In the center of Medellin, Colombia’s second-biggest city, lies the classiest park I’ve ever seen. The park has exhibits to teach kids about science. A music building is open for musicians to practice. Children splash around in water jets, enjoying themselves to an unrealistic degree — like in a ’90s Coca-Cola commercial when the hydrant bursts.
At the park’s center stands an inconspicuous bamboo patch. As I strolled closer to the bamboo, a flash of movement revealed that it was full of camouflaged police holding assault rifles. I struck up a conversation with one. After talking a minute, I noticed he had a bandolier of grenades across his chest. Then I looked down at this gun. He was holding a grenade launcher. An actual grenade launcher. The kind that launches grenades.
Although I’d read about Colombia’s history of violence, meeting a guy my own age strapped with 10 grenades and camouflaged in a children’s park brought home how real the danger is for everyday Colombians. And while politics is the match that lights the fire of violence, narcotics trafficking is the kerosene that keeps it burning. Drugs, especially cocaine, are why Colombian cops at the park look like they’re on the set of “Shakira vs. Predator.”
One of the ironies of our enlightened, Obama-era college culture is that some of the same trend-setters who buy Fair Trade coffee also buy cocaine, while some of the same peasants who benefit from Fair Trade coffee suffer the most from the cocaine trade. Why is consumer consciousness moot for illegal purchases? Why do the savvy shoppers who boycott Taco Bell for exploiting tomato pickers also patronize the bosses that exploit coca farmers?

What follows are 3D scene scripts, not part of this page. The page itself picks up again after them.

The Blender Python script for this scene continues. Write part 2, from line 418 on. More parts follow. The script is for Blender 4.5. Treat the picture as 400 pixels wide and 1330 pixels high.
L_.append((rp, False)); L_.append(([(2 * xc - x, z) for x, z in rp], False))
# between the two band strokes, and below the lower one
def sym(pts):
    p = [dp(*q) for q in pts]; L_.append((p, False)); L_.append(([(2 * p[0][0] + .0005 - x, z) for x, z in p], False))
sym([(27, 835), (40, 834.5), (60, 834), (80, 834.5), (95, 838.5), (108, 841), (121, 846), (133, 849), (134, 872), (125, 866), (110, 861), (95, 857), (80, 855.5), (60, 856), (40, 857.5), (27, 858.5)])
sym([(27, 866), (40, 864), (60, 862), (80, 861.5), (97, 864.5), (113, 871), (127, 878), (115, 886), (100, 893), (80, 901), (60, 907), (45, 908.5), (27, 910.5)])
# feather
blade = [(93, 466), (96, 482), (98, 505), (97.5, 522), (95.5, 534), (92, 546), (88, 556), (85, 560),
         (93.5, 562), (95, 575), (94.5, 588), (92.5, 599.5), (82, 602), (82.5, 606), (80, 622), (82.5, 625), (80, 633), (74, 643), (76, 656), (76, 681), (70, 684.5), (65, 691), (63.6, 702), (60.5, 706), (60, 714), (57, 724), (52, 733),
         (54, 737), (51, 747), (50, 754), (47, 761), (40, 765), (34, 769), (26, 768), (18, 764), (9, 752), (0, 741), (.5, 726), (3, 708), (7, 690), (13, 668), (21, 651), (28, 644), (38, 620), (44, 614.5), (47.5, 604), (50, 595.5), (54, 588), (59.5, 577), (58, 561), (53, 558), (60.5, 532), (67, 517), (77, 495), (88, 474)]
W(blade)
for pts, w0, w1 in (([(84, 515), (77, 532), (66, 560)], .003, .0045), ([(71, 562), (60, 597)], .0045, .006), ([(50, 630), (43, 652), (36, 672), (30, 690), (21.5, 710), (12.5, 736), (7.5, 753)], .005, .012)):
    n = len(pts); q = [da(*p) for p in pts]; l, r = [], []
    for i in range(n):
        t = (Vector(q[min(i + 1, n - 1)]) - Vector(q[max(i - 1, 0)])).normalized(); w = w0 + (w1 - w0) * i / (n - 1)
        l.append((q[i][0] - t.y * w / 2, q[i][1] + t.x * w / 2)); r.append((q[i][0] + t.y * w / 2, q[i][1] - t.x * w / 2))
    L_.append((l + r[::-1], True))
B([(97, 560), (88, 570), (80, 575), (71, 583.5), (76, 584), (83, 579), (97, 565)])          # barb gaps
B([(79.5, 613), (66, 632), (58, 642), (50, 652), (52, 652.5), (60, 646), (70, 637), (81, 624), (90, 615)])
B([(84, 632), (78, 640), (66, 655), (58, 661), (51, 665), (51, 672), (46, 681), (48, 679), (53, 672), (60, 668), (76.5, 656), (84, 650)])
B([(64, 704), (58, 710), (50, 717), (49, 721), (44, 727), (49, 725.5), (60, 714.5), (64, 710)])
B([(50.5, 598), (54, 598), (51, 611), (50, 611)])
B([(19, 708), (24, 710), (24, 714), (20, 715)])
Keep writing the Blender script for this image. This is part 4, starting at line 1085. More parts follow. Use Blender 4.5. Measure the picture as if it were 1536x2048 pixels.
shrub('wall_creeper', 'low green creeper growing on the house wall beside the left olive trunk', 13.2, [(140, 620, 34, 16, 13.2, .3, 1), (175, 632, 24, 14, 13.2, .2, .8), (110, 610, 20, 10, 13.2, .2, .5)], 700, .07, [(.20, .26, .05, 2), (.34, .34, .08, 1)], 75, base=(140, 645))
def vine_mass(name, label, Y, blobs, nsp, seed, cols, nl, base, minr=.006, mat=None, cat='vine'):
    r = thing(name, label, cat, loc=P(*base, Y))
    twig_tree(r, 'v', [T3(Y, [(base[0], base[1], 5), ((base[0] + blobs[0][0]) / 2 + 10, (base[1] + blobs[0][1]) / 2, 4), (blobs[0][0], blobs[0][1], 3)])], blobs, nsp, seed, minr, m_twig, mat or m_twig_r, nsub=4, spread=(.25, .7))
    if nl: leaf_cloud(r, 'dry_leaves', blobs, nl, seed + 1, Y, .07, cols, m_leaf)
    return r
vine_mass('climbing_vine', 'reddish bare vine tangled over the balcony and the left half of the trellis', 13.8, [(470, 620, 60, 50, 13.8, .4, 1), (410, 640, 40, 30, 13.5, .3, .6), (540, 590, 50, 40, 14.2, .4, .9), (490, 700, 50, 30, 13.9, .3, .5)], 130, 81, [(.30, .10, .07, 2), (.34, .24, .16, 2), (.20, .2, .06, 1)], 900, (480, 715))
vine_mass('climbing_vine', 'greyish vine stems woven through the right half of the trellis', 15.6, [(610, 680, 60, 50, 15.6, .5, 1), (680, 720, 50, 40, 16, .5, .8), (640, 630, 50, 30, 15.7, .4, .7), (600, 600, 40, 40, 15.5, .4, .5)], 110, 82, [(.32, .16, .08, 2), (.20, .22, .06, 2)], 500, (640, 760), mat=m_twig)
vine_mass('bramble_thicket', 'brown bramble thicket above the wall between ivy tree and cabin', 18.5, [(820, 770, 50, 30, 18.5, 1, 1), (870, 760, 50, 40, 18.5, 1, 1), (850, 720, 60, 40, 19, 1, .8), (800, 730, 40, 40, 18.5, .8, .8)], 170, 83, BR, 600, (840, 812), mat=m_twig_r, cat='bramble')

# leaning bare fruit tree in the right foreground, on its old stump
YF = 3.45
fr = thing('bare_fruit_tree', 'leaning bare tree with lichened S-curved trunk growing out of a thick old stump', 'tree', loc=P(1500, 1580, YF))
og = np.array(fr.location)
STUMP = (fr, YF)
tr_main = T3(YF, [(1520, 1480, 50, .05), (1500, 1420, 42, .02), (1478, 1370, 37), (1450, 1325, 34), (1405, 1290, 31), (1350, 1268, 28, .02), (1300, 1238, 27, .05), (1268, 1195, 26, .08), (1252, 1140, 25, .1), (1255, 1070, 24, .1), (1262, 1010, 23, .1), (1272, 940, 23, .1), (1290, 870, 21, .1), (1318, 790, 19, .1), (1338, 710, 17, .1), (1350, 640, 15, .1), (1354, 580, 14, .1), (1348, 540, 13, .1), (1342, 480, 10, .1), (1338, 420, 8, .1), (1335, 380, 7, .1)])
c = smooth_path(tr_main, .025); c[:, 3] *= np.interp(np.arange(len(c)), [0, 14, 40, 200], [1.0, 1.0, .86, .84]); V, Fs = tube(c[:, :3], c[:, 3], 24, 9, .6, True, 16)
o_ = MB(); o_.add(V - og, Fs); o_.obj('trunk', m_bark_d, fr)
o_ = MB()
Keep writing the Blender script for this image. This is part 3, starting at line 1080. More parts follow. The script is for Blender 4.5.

It has been 19 years since Chuck Norris acted in “Delta Force 2: The Colombian Connection.” Maybe today no one knows what drug violence means in Colombia. So, here is a sample of what I learned while hostel-hopping: On one side are leftist guerrillas, carrying out an ongoing war against the Colombian government. The guerillas conscript teenagers, leave landmines in villages, kidnap and ransom wealthy people, kill dissidents and set off rockets — which they build themselves and don’t know how to aim — in dense urban areas.
Opposing the guerillas are the “paras,” private paramilitaries. Although founded to protect rural folk from left-wing terrorism, the paras have come to perpetrate their own, ultra-right-wing brand of terrorism. They hold witch hunts, accusing everyone in a village of supporting leftists. Then, like a modern Spanish Inquisition, they chop up suspected men alive with chainsaws and commit unprintable horrors against women.
For the last six years, though, a refreshing peace has prevailed, thanks to a president named Alvaro Uribe who takes a hard line against violence. Most of Colombia is now as safe as Peru or Ecuador, and the country is even starting to enjoy those countries’ levels of tourism — life-sustaining commerce is impossible without peace. But the peace is fragile. The guerillas and the paras are still out there, holding out for a comeback.
Colombia’s future has moral implications for us kids, because, while the guerillas and the paras claim a political raison d’etre, they have a modus operandi based on extorting money from drug traffickers. With no drug money to skim, though, neither side could finance their arsenals or the tens of thousands of soldiers they employ.
So, if you indulge in cocaine, consider the money you pay. Part of the money will end up in the hands of sweaty men with mustaches — yes, these men actually have pit stains and mustaches — who earn their keep making others miserable. You are on the bad guy’s team, and snubbing Wal-Mart for a lifetime won’t change it.
Even the abstemious can protect the peace, though, with a tool always at arm’s length: the power to define what’s cool. The quest for coolness drives people to use Linux, eat organic, watch the British version of “The Office” and backpack around underrated countries that everyone mistakes as dangerous. We all want to seem awesome in conversation.
For peace’s sake, then, let’s make cocaine uncool. If someone at a party mentions doing cocaine, don’t chastise; don’t lecture; don’t tell anyone about your anti-drug. Just make a petty smirk, throw a smug look at an attractive companion and say, “Cocaine … Right.” With enough “Cocaine … Right,” we can make cocaine wrong.